Opinion

Yes, the economy is rigged. Tariffs rig it even more

According to a recent Washington Post/ABC News poll, 62 percent of Americans believe the U.S. economic system mainly benefits those in power. There’s a simple reason this belief is so widespread – it’s true.

Examples abound of how government rigs the economy to benefit favored constituencies, from state and local subsidies for so-called economic development to federal tax breaks that benefit select industries. But there’s another slice of the economy not often thought of as rigged, but which in reality is rife with corporate welfare: tariff policy.

When the government uses tariffs – or taxes on consumers – it picks winners and losers by favoring one industry over another. In the current environment, producers of steel and aluminum are favored, while U.S. manufacturers that use those materials – and the people they employ – are harmed. So are consumers who have to pay more. Piled on top of that are the responses of our trading partners, who impose retaliatory tariffs that make it harder for farmers and other producers to sell their goods in the world market.

In a vain attempt to undo the damage, Washington does more rigging.

The government might give one company an exemption, while exposing its competitors to the tariffs. Or it might accept an objection filed by a steel or aluminum producer, in which companies that need those goods are out of luck. But in either case, what has happened is a blatant example of rigging the economy for a select few, based on murky criteria and with little or no transparency.

Commerce Secretary Wilbur Ross said his department has received more than 100,000 such “exclusion requests” for relief from steel and aluminum tariffs. Some companies get exemptions, others are denied. You can’t really blame the companies. They are simply playing the game established by our elected and other government officials. But the end result is that a handful of Commerce Department officials are literally deciding which businesses prosper and which do not. That’s not capitalism. It’s the very definition of rigging the economy and picking winners and losers. 

Behind the numbers and the bureaucrats are hardworking Americans trying to provide jobs to workers and products to consumers while earning a profit. They have to stop what they do best – innovate and create opportunity – so they can hire lobbyists and petition Washington for relief from the problem Washington created in the first place. 

And despite some very limited short-term relief for a few at the expense of the many, it’s all for naught anyway.

Consider the example provided by previous rounds of steel tariffs. A few companies benefited for a brief period, but the costs to consumers and the balance of jobs lost vs. those protected left the country worse off as a result. It’s no different today. Bloomberg reported recently how the U.S. steel industry is by some measures worse off now even with the protectionist policies of the current administration.

So, tariffs make the economy less fair by rigging it, hurting consumers and workers, and generally providing only short-term benefits to companies they’re supposed to help, since shielding firms from import competition over the longer term reduces their incentive to become world-class companies. Meanwhile, actual trade disputes exist and must be addressed. What to do?

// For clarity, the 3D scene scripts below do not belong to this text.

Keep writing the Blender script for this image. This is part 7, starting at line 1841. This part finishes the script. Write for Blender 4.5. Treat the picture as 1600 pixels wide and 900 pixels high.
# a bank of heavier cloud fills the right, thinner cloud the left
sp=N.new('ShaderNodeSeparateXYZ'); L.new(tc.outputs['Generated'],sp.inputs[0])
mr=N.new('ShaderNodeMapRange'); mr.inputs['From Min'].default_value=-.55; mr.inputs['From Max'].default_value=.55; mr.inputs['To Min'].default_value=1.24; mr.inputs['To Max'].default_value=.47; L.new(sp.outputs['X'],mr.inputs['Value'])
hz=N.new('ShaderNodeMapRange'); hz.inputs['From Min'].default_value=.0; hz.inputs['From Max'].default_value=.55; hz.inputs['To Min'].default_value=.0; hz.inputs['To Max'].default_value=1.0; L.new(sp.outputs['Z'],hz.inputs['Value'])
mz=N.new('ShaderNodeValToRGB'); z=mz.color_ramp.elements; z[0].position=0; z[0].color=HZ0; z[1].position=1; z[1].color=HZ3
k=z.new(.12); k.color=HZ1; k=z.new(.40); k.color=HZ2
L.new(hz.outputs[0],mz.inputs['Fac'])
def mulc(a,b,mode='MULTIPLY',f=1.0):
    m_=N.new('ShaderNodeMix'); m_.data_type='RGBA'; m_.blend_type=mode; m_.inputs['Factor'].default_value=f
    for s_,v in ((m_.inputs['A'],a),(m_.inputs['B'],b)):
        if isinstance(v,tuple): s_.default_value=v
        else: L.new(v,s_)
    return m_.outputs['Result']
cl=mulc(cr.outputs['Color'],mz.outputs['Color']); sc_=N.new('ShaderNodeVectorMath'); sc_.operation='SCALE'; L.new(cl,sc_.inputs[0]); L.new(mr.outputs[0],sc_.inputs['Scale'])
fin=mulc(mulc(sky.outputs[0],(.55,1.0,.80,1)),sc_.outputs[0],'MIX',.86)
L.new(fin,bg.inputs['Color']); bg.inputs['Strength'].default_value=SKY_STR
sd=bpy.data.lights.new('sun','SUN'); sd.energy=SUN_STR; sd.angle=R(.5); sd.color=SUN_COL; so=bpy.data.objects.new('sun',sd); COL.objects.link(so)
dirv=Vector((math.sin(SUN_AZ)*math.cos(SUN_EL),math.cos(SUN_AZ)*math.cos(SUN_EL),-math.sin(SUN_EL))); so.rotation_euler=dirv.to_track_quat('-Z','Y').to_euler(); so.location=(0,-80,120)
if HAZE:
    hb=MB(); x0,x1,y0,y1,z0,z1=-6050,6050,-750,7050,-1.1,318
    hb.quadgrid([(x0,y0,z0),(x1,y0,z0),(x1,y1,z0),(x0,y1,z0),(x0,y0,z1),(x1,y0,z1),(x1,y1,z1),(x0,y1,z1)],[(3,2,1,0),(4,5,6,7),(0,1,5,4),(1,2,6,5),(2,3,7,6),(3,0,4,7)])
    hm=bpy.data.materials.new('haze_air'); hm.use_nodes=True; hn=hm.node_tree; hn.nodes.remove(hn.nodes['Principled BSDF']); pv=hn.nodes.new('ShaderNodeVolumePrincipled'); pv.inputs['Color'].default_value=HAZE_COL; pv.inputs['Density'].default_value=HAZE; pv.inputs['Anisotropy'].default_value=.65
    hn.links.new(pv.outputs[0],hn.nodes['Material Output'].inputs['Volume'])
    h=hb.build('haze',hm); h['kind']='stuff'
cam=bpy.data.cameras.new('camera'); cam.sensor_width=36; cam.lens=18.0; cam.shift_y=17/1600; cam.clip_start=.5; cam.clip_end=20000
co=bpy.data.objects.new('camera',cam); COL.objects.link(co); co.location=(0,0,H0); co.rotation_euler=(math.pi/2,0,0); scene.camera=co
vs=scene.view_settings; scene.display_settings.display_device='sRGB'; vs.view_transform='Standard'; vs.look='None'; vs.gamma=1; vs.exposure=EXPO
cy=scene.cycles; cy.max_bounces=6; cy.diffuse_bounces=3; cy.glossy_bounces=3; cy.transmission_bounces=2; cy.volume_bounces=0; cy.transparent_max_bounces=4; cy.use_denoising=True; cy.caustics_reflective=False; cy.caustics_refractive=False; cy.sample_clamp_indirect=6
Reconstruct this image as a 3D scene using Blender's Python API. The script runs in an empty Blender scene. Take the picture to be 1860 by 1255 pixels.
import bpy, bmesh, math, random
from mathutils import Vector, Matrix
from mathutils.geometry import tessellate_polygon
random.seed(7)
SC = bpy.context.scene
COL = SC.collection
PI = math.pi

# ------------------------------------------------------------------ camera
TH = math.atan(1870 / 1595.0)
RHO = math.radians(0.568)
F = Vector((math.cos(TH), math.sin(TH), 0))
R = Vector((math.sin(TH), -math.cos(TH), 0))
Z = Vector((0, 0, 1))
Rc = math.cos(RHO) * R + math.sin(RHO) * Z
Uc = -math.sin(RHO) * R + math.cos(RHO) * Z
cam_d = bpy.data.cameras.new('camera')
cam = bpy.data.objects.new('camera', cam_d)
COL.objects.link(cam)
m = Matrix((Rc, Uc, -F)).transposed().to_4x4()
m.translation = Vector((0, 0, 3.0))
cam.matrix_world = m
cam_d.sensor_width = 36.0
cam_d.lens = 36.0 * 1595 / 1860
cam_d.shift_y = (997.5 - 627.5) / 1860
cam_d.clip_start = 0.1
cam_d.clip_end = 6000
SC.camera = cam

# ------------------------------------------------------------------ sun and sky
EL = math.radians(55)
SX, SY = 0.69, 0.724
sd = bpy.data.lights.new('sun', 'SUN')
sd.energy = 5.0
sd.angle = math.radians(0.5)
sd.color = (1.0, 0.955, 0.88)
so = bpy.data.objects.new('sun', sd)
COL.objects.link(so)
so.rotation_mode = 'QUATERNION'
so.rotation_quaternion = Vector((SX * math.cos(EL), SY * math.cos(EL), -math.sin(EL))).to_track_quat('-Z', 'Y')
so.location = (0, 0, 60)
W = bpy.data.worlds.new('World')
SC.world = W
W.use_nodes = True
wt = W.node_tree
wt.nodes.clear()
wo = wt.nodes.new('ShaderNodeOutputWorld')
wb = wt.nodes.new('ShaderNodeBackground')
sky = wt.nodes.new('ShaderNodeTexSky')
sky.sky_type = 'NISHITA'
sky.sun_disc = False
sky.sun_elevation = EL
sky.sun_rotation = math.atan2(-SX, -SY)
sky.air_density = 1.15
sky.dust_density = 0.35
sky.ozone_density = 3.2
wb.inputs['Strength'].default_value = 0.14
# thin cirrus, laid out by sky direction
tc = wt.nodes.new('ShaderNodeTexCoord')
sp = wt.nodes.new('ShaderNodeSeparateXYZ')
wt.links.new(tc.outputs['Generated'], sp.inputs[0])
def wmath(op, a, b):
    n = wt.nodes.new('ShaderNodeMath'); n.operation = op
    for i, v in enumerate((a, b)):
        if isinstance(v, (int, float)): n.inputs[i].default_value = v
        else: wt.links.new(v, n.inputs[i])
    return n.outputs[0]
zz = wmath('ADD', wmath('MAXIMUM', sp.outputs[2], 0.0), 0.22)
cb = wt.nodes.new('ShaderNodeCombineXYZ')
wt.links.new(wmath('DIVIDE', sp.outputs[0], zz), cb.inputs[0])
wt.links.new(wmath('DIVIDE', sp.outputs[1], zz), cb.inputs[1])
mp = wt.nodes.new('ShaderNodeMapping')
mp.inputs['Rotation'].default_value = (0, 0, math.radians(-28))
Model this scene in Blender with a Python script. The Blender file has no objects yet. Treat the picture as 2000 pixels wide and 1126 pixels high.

Instead of taxing ourselves and rigging our economy, we should work with our trading partners to break down trade barriers and address legitimate complaints through rules-based systems such as the World Trade Organization, which the U.S. helped established to resolve disputes.

While it’s not perfect, the U.S. wins nearly 90 percent of the cases it brings before the WTO. Scholars have suggested the WTO could be particularly effective on issues involving intellectual property protection and enforcement, trade secrets protection, forced technology transfer and subsidies. “On the numerous occasions when the WTO has ruled against China, the Chinese government has willingly complied with the judgment and usually altered its laws or regulations to comply with WTO rules,” wrote Mark Wu, a Harvard Law School professor and expert on international trade law.

What can we do closer to home? Congress should enact bipartisan legislation like that by Sens. Pat Toomey (R-Pa.) and Mark Warner (D-Va.), which would require legislative approval of certain tariff increases. After all, the Constitution grants authority over tariffs to Congress. By requiring congressional approval before tariffs could be imposed, this type of measure would make it more difficult for the president to single out businesses and industries for favor and reduce the power of bureaucrats to pick winners and losers when handing out exemptions.

Anyone serious about unrigging the economy should support doing just that.

Tim Phillips is president of Americans for Prosperity.